Harburg. Bernd Muss gestaltet bei „Walls can Dance“ eine Hauswand. Hamburger Stadtteil soll zu Deutschlands größter Freiluftgalerie werden
Es ist schwül, Wolken ziehen auf und Bernd Muss steht zehn Meter über dem Boden und macht den Himmel blau. Mit ruhiger Hand zieht er die Farbsprühdose in einem langsamen Zickzackbewegung hin, her und abwärts. Die grauweiße Rückfassade eines Hauses am Schippsee verändert dadurch sofort ihren Charakter. Das soll sie auch.
Bernd Muss‘ Arbeit ist Teil des diesjährigen Harburger Street-Art-Festivals „Walls can Dance“. Zehn riesige Wandbilder sind seit 2017 bereits entstanden, 2022 kommen drei hinzu. Harburg, wünschen sich die Organisatoren, soll Deutschlands größte Freiluftgalerie werden. Mit Bernd Muss ist zum ersten Mal ein Lokalmatador beteiligt.
Studio „Tattoo Freestyle“ schnell ein Geheimtipp
Mit Wandbildern und dem Füllen von Flächen kehrt Bernd Muss zu seinen künstlerischen Anfängen zurück: „Ich habe ja als Graffiti-Künstler angefangen“, sagt der 48-jährige, der mittlerweile künstlerischen Weltruhm mit einem ganz anderen Medium hat: Als Tätowierer. „Und ich habe auch ständig weiter Wände gestaltet. Allerdings hat sich mein Schwerpunkt mit den Jahren verlegt.“
Flächen zu füllen war die erste Aufgabe in seiner Tätowierer-Ausbildung. Bernd Muss hatte die Wand der damaligen Tätowierstube in der Wilstorfer Straße mit Graffiti gestaltet. Tätowierlegende „Oschi“ fand Gefallen an dem jungen Künstler und nahm ihn in die Lehre. Erst durfte er nur Flächen färben, die Zeichnungen brachte Oschi in die Häute. Dann durfte Bernd Muss die Motive aus dem Katalog verwirklichen: Indianerköpfe, Wölfe, Herzen. Früh war ihm klar, dass er sich selbstständig machen musste.

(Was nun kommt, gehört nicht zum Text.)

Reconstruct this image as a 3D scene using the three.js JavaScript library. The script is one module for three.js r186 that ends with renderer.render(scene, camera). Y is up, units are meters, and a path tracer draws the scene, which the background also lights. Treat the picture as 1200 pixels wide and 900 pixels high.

Als es so weit war, war Bernd Muss‘ Studio „Tattoo Freestyle“ schnell ein Geheimtipp und der Harburger mit seinem unverwechselbaren Stil wurde zu internationalen Veranstaltungen eingeladen.
Zwischendurch haderte Bernd Muss immer mal mit der Tätowiererei. Dann fuhr er sie etwas zurück und probierte andere Dinge: Malerei, Schmuck, Skulpturen, Textilien. Ein Kunststudium hat Bernd Muss nicht absolviert, aber weil er mal bewerben wollte, nahm er privaten Unterricht. Oschi kam dazwischen. Jeder Ausflug in ein anderes Metier brachte Muss aber Inspiration für neue Tattoos. Das Motiv, das er jetzt auf die Wand bringt, ein zart wirkendes Mädchen mit Oktopus-Beinen, entstand zuerst als Tintezeichnung, dann als Tätowierung und geht jetzt an die Wand.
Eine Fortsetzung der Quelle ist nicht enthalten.